Enfin il y a la violence impulsive et farouche qui peut se déchainer si un membre d’une bande s’aventure trop loin dans la mêlée et se retrouve encerclé. Ces affrontements néo-guerre-des-boutons sont un moyen de s’amuser et de régler des comptes liés à des histoires annexes. Nombreux sont les participants excités par le phénomène de meute et de violence au corps à corps. Même si les rires sont aussi présents que les expressions de haine, la violence est bien réelle.
C'est dans ce contexte que plusieurs artistes du collectif Curry-Vavart ainsi que d'autre témoins ont choisi de proposer une exposition dédiée a ce phénomène qui dure depuis presque 3 ans. Le grand portail du Shakirail, souvent ouvert, nous sépare du pont bleu de Riquet tout en nous offrant un point de vue imprenable sur la vie du pont et sur les batailles.

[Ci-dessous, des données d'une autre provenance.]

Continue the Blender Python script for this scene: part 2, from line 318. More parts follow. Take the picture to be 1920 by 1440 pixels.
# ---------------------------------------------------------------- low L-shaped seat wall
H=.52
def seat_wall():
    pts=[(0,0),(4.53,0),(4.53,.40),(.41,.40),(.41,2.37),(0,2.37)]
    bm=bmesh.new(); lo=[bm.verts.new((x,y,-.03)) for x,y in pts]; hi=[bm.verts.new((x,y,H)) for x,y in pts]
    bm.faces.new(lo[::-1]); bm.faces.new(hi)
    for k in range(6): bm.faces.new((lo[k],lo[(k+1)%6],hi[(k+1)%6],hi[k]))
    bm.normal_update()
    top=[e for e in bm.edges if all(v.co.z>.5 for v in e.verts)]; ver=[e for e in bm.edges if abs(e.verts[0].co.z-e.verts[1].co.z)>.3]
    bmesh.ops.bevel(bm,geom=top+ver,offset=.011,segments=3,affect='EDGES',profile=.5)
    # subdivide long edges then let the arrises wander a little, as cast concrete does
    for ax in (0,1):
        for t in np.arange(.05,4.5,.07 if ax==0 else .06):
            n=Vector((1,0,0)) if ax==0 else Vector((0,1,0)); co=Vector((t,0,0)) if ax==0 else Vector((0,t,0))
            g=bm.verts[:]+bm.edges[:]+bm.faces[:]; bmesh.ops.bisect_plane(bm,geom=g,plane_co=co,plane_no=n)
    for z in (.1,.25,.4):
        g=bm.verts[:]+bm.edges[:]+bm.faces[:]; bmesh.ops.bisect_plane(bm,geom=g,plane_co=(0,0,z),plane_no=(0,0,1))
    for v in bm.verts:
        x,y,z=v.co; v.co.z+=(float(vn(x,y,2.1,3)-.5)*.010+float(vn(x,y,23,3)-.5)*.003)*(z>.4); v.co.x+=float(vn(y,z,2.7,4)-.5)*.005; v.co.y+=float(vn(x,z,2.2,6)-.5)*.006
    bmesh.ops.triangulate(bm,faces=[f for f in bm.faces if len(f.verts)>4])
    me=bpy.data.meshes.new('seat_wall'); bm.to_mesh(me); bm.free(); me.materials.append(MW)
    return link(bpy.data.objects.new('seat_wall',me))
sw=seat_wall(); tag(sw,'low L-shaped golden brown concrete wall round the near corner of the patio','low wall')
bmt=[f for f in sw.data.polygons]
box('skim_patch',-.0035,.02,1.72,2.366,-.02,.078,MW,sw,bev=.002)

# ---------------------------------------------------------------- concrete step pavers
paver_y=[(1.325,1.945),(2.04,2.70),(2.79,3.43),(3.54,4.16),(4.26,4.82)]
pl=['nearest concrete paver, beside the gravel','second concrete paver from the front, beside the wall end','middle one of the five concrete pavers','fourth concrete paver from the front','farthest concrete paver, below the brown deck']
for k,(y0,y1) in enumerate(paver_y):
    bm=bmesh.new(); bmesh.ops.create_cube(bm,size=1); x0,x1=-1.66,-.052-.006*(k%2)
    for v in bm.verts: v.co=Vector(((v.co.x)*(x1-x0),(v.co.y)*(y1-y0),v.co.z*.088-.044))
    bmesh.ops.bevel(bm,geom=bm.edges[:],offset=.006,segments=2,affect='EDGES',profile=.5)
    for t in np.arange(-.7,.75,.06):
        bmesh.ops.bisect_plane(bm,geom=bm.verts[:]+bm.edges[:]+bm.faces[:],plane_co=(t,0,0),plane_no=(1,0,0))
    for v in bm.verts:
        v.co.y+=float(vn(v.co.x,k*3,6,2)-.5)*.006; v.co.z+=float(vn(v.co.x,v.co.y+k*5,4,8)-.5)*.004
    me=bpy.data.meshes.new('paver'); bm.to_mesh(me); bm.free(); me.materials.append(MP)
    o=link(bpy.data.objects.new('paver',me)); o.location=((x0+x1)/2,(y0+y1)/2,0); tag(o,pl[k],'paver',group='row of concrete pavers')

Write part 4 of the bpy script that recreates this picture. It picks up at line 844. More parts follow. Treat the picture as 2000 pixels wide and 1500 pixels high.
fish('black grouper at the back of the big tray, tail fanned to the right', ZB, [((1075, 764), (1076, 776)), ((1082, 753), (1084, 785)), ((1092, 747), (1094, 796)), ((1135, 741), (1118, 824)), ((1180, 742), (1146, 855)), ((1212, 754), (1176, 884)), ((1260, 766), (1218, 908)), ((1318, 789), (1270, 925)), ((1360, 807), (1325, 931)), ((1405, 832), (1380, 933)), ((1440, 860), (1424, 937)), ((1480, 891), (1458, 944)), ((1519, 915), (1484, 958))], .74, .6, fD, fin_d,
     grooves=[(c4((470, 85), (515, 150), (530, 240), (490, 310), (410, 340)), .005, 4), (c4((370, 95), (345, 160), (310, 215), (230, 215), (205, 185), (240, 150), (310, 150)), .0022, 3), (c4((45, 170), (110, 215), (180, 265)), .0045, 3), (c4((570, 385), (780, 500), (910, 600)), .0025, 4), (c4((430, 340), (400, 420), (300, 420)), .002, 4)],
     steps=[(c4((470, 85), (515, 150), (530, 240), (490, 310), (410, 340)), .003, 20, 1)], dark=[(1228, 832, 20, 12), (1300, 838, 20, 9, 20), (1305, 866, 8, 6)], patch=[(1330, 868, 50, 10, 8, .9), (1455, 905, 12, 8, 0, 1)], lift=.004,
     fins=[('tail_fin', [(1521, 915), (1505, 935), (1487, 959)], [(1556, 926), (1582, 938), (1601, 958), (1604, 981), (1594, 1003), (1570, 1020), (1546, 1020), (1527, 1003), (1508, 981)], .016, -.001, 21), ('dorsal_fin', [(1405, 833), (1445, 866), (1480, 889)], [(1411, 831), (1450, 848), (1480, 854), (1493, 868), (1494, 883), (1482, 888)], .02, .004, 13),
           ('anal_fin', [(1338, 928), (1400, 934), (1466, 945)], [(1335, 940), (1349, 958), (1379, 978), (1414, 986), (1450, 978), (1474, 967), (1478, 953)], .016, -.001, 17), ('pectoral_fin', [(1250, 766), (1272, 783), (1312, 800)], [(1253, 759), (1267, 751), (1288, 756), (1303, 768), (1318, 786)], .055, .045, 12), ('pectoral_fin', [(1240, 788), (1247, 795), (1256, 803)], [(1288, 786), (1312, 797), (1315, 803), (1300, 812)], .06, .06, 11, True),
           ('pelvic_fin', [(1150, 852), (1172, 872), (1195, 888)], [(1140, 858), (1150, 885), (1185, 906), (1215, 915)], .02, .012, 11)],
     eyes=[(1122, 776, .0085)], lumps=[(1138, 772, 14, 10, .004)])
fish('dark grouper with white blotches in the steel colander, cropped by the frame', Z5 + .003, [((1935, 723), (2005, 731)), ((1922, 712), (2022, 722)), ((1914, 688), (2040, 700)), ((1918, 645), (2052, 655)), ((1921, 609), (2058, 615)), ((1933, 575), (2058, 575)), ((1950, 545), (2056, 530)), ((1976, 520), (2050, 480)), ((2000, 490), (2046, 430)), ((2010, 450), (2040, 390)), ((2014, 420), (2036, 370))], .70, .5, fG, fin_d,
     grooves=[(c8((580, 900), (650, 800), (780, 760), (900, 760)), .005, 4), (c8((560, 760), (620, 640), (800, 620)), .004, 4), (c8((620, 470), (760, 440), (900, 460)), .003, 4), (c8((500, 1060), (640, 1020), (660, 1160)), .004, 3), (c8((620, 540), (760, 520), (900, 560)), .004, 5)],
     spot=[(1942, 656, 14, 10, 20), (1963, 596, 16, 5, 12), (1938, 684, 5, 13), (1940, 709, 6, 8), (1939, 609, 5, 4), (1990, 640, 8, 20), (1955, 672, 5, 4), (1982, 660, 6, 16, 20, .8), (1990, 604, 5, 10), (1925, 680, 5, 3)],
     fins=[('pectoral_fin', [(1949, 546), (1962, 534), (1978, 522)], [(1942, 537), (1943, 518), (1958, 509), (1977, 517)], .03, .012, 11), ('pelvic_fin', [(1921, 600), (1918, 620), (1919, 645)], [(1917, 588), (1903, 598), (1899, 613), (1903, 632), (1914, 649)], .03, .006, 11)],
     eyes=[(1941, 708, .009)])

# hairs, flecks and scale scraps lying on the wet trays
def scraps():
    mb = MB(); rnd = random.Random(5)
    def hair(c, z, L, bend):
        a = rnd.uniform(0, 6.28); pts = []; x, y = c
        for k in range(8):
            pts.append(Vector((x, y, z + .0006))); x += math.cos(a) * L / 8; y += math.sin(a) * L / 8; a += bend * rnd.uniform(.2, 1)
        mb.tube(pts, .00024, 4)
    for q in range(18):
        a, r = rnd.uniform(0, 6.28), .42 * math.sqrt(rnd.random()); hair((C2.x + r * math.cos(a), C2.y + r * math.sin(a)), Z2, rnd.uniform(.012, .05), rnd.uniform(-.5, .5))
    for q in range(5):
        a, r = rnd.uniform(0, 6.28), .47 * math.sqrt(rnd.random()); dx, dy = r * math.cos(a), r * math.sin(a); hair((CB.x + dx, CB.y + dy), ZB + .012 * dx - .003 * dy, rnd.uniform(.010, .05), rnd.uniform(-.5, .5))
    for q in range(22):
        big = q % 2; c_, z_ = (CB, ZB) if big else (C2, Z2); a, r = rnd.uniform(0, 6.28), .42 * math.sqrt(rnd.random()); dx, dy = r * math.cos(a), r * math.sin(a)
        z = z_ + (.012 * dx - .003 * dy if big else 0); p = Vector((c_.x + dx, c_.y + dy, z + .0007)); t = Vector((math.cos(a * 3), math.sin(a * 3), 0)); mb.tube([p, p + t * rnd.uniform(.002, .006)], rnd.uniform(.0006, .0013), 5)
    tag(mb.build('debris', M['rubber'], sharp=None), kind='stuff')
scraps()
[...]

30 gamins à gauche, 30 gamins à droite, parfois plus, parfois moins, prêts à combattre pour l’honneur du quartier.
Ce pont est une démarcation en même temps qu’une ligne de front.
Celui qui prétendrait connaître la vraie raison de cette guerre mentirait.
On dit qu’elle trouve son origine dans les rivalités des grands mais ce sont des enfants qui la jouent, ici la gueule prend plus de place que la guerre. On se moque, on s'injurie, on s’excite, et parfois les coups pleuvent. Au beau milieu des passants, les vagues braillardes d’assaillants pré-pubères affluent et refluent dans un ballet hypnotique de violence esquissée. Haines et rires intimement connectés.
Gare tout de même à celui qui s’y risquerait, de l’autre côté du pont.
Le CP5 est un espace d’expositions artistique éphémère, installé dans le hall d’entrée d’un ancien vestiaire SNCF, complètement habillé de contreplaqué 5mm pour ce projet.
Il y a encore deux ans, ce bâtiment des années 20, situé dans le 18e arrondissement de Paris, accueillait les derniers ouvriers du site SNCF Pajol, actuellement en réaménagement. Le hall d’entrée est une place de choix : seul et unique accès aux vestiaires, douches et réfectoire, utilisés par plusieurs centaines de cheminots chaque jour, des vitrines destinées à l’affichage syndicale occupaient ses murs.
Aujourd’hui, le bâtiment désaffecté a été investi par le collectif d’artistes Curry Vavart en convention avec la SNCF. Des ateliers et bureaux partagés, une salle de répétitions, installés temporairement jusqu’à réhabilitation du bâtiment, reçoivent les artistes et associations membres du collectif.
Investies à plusieurs reprises par les artistes pour présenter leur travail, c’est de ces vitrines qu’est parti le projet du CP5 afin de doter le bâtiment d’un espace d’exposition optimisé.